Of course, Romney's failure stems from his not being able to convince Republicans and independents that he is the true conservative in the race. McCain and Huckabee have also used that phrase. All three of them sound like a parody of Pee Wee Herman — I know you're a false conservative, but what am I?
Instead, we have pulled into the expected station and everyone else felt the arrival. Issues of class and privilege keep Romney spinning to the bottom. Who dares give the rich VC the hook? Even his advisers and family who see him wearing his dunce cap have not gotten him to quit.
Face it; the clown has spent more than $35 million of his $200 million plus fortune on this race. Moreover, many of those around him are toadies or at least draw a paycheck as long as this campaign staggers forward.
Someone loyal to his party would get out quickly and cleanly, letting McCain try to prove himself to the very right wing and just maybe cobble a truce among a fractious and disparate bunch. Yet from here, it appears Romney is loyal to, in no particular order, his family, his church and himself.
He's never been much of a Republican. He used the party first to launch his career in Massachusetts as distinguished from all those other wishy-washy slightly liberal Democrats. As a slightly liberal nominal Republican, he won an election. Since then, he has used his party affiliation as a shield and its escutcheon. See, see, he likes to say, I was a red governor in a blue state. What a good boy am I.
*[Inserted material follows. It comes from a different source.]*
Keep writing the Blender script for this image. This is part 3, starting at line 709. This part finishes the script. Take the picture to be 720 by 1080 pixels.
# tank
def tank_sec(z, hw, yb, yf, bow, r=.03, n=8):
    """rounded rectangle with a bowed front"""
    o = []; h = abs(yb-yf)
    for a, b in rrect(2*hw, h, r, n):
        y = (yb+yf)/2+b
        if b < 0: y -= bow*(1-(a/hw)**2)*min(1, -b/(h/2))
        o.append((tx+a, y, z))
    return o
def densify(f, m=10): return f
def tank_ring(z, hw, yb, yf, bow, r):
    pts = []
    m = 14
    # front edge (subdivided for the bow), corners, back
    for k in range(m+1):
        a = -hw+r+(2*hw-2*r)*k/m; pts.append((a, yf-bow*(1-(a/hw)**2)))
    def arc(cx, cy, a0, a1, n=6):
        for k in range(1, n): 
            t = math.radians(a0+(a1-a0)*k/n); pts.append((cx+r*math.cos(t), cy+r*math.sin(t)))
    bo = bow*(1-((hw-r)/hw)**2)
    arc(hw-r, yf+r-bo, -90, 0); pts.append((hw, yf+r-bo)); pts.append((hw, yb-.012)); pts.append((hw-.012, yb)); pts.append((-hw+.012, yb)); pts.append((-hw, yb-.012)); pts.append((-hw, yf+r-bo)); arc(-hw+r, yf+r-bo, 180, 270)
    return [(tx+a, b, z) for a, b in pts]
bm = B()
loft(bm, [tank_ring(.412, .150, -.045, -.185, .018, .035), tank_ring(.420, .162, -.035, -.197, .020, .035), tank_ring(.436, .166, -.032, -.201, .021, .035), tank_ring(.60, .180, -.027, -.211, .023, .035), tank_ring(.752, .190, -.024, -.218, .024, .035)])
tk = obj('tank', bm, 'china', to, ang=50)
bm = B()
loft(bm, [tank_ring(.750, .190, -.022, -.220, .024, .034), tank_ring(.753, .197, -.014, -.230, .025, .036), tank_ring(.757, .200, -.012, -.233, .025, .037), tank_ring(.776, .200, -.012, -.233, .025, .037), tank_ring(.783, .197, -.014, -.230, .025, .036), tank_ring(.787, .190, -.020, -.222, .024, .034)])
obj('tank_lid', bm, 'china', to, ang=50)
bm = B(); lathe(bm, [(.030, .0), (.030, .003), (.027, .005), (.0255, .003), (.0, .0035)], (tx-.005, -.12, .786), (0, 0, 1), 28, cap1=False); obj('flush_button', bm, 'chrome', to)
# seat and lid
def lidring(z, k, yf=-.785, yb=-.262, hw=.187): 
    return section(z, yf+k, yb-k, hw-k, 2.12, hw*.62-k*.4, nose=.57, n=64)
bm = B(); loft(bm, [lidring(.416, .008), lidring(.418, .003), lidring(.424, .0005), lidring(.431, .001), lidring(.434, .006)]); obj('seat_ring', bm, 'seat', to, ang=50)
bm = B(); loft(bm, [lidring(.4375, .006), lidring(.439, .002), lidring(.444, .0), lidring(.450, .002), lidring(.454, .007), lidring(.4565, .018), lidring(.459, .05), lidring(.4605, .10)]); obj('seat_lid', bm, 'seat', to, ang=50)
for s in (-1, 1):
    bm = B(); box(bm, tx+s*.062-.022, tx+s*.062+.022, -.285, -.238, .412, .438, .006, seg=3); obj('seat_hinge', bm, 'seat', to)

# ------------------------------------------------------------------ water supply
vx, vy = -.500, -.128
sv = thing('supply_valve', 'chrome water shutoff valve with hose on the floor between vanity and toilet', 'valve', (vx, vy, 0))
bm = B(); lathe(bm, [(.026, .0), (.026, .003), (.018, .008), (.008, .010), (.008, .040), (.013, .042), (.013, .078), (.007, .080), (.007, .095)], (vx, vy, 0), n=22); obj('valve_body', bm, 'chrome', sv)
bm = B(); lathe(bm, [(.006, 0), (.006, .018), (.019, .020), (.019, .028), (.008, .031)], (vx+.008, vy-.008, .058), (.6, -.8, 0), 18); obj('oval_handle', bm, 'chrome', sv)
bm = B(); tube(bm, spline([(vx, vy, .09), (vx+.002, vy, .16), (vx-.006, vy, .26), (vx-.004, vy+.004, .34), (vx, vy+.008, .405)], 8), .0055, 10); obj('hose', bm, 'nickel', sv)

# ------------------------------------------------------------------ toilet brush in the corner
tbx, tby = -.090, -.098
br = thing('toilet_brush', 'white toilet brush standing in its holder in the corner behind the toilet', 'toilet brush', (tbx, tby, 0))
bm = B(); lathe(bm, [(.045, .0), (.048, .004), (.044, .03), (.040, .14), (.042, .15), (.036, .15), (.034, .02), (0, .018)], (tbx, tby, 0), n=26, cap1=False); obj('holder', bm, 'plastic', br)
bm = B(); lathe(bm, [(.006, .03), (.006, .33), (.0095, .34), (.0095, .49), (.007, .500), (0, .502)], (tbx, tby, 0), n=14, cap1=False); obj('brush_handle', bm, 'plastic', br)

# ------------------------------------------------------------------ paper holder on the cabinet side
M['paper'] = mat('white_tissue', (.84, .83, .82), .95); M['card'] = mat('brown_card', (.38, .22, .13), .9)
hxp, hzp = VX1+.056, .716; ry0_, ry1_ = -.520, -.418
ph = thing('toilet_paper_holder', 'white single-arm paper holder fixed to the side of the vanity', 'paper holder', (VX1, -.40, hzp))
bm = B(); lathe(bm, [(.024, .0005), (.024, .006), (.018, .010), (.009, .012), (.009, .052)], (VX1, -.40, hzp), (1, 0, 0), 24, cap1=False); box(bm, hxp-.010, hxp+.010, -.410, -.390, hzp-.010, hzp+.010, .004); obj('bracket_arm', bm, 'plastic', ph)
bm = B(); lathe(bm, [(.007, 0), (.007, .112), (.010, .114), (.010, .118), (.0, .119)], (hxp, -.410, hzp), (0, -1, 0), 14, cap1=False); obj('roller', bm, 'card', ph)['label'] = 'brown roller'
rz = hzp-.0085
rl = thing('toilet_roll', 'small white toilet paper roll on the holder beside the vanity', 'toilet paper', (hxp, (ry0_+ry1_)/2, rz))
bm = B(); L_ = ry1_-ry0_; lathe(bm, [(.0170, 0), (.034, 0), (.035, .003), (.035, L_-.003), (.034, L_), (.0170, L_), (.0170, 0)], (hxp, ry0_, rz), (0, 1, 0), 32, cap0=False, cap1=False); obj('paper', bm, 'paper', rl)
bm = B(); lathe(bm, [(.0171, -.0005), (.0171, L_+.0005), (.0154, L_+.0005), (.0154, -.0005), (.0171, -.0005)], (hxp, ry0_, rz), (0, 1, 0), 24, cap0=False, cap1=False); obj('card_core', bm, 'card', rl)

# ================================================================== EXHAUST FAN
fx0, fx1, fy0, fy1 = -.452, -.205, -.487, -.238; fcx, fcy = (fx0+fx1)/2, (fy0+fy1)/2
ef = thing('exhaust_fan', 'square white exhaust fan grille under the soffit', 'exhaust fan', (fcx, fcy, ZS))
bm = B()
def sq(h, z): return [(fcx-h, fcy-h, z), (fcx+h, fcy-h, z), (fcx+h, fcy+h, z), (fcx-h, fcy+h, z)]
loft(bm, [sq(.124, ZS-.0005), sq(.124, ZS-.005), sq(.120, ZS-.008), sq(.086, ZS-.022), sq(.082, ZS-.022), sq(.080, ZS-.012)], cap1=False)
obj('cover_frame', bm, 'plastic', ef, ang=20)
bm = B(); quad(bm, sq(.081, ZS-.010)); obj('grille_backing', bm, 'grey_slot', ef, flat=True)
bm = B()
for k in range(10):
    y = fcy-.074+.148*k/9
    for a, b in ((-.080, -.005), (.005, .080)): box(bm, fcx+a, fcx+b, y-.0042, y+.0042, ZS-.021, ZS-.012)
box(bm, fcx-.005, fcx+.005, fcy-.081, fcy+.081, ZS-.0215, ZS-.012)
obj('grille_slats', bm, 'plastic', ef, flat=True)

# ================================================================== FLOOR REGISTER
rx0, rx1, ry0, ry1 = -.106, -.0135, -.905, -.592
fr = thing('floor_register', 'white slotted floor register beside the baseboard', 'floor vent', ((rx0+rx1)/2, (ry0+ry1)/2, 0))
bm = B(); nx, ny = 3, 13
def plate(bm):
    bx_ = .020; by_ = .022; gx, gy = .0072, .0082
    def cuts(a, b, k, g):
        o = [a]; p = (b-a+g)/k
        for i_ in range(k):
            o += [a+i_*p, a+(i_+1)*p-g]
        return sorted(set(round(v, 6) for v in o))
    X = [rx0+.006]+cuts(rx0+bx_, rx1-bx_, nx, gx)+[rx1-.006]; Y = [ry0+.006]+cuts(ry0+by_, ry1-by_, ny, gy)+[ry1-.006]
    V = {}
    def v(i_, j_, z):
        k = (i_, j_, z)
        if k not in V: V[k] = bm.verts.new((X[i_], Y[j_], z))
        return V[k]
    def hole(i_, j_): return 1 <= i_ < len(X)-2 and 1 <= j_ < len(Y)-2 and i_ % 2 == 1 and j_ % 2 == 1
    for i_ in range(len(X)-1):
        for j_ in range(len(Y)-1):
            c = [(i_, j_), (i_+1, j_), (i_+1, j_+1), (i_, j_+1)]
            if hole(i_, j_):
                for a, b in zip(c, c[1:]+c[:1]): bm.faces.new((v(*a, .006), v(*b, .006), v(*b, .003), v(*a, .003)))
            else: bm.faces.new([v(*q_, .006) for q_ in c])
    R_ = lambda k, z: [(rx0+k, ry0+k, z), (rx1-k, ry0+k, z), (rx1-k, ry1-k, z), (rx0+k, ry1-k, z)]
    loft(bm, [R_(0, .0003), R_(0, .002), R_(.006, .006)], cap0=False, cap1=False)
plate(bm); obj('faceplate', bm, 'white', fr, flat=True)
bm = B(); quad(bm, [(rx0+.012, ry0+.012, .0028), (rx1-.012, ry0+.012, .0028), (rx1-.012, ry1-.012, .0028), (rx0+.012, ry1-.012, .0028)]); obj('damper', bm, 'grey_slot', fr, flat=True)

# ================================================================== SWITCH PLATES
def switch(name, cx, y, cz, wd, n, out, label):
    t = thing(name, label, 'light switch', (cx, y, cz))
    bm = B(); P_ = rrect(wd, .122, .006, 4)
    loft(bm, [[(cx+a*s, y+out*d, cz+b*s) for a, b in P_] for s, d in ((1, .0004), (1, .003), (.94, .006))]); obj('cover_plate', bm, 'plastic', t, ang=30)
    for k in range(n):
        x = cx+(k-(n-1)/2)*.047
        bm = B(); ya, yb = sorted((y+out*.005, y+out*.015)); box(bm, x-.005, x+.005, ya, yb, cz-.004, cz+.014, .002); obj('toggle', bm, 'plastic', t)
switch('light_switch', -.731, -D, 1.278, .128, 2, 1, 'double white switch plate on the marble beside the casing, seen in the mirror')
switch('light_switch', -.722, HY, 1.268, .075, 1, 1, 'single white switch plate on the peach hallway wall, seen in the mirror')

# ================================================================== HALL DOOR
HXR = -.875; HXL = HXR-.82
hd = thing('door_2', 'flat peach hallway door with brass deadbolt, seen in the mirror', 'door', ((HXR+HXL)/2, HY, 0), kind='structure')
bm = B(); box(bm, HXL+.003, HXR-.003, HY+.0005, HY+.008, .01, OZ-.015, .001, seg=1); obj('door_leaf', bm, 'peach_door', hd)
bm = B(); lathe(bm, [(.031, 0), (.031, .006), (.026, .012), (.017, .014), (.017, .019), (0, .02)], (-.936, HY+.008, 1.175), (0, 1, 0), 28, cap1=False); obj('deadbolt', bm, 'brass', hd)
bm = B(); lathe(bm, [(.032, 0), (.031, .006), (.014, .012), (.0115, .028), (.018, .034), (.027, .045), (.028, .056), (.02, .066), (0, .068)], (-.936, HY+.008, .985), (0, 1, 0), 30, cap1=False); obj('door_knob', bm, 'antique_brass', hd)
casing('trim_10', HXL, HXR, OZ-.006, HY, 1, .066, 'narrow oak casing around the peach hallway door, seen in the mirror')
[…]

Romney has stayed too long at the fair. He can keep buying ride tickets and snacks, but he's a sad figure now, one who doesn't know it's time to go home.
Tags: massmarrier, Massachusetts, returns, Romney, Republicans, McCain, Huckabee, Super Tuesday
1 comment:
Great blog Mike... and soo true.
By the way, I hear he spent $87 million of his own cash by the time it was all said and done. I don't know if that's right for sure, but Super Tuesday isn't cheap when you're down and (in your own head) not out.